*Task prompt*.
Give the listing again in full, exactly as written.

## START

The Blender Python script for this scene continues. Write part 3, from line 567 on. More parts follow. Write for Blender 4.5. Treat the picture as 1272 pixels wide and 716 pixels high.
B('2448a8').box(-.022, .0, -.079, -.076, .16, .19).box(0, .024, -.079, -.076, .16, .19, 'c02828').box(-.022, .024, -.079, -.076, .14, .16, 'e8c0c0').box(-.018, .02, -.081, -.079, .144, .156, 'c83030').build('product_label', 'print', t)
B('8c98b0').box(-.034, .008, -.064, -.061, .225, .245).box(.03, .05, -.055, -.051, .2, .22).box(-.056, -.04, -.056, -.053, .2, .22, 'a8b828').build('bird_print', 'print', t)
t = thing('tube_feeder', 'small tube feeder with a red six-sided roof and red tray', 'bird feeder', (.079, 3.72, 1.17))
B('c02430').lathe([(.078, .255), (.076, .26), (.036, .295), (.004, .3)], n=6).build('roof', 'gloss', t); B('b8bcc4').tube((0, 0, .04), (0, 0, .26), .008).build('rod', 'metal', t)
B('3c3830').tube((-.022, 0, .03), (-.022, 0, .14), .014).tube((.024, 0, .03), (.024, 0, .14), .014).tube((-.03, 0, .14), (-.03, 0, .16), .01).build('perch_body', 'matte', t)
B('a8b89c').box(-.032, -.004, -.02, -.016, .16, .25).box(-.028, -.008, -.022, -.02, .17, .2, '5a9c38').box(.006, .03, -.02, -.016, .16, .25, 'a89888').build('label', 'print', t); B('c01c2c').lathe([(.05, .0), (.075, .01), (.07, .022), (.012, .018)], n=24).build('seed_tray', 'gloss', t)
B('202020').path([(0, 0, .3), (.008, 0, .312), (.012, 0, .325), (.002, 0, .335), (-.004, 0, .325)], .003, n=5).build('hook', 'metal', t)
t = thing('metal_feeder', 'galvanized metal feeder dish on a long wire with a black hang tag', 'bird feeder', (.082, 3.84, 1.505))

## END

*Solved exercise*.
The Blender Python script for this scene continues. Write part 3, from line 567 on. More parts follow. Write for Blender 4.5. Treat the picture as 1272 pixels wide and 716 pixels high.
B('2448a8').box(-.022, .0, -.079, -.076, .16, .19).box(0, .024, -.079, -.076, .16, .19, 'c02828').box(-.022, .024, -.079, -.076, .14, .16, 'e8c0c0').box(-.018, .02, -.081, -.079, .144, .156, 'c83030').build('product_label', 'print', t)
B('8c98b0').box(-.034, .008, -.064, -.061, .225, .245).box(.03, .05, -.055, -.051, .2, .22).box(-.056, -.04, -.056, -.053, .2, .22, 'a8b828').build('bird_print', 'print', t)
t = thing('tube_feeder', 'small tube feeder with a red six-sided roof and red tray', 'bird feeder', (.079, 3.72, 1.17))
B('c02430').lathe([(.078, .255), (.076, .26), (.036, .295), (.004, .3)], n=6).build('roof', 'gloss', t); B('b8bcc4').tube((0, 0, .04), (0, 0, .26), .008).build('rod', 'metal', t)
B('3c3830').tube((-.022, 0, .03), (-.022, 0, .14), .014).tube((.024, 0, .03), (.024, 0, .14), .014).tube((-.03, 0, .14), (-.03, 0, .16), .01).build('perch_body', 'matte', t)
B('a8b89c').box(-.032, -.004, -.02, -.016, .16, .25).box(-.028, -.008, -.022, -.02, .17, .2, '5a9c38').box(.006, .03, -.02, -.016, .16, .25, 'a89888').build('label', 'print', t); B('c01c2c').lathe([(.05, .0), (.075, .01), (.07, .022), (.012, .018)], n=24).build('seed_tray', 'gloss', t)
B('202020').path([(0, 0, .3), (.008, 0, .312), (.012, 0, .325), (.002, 0, .335), (-.004, 0, .325)], .003, n=5).build('hook', 'metal', t)
t = thing('metal_feeder', 'galvanized metal feeder dish on a long wire with a black hang tag', 'bird feeder', (.082, 3.84, 1.505))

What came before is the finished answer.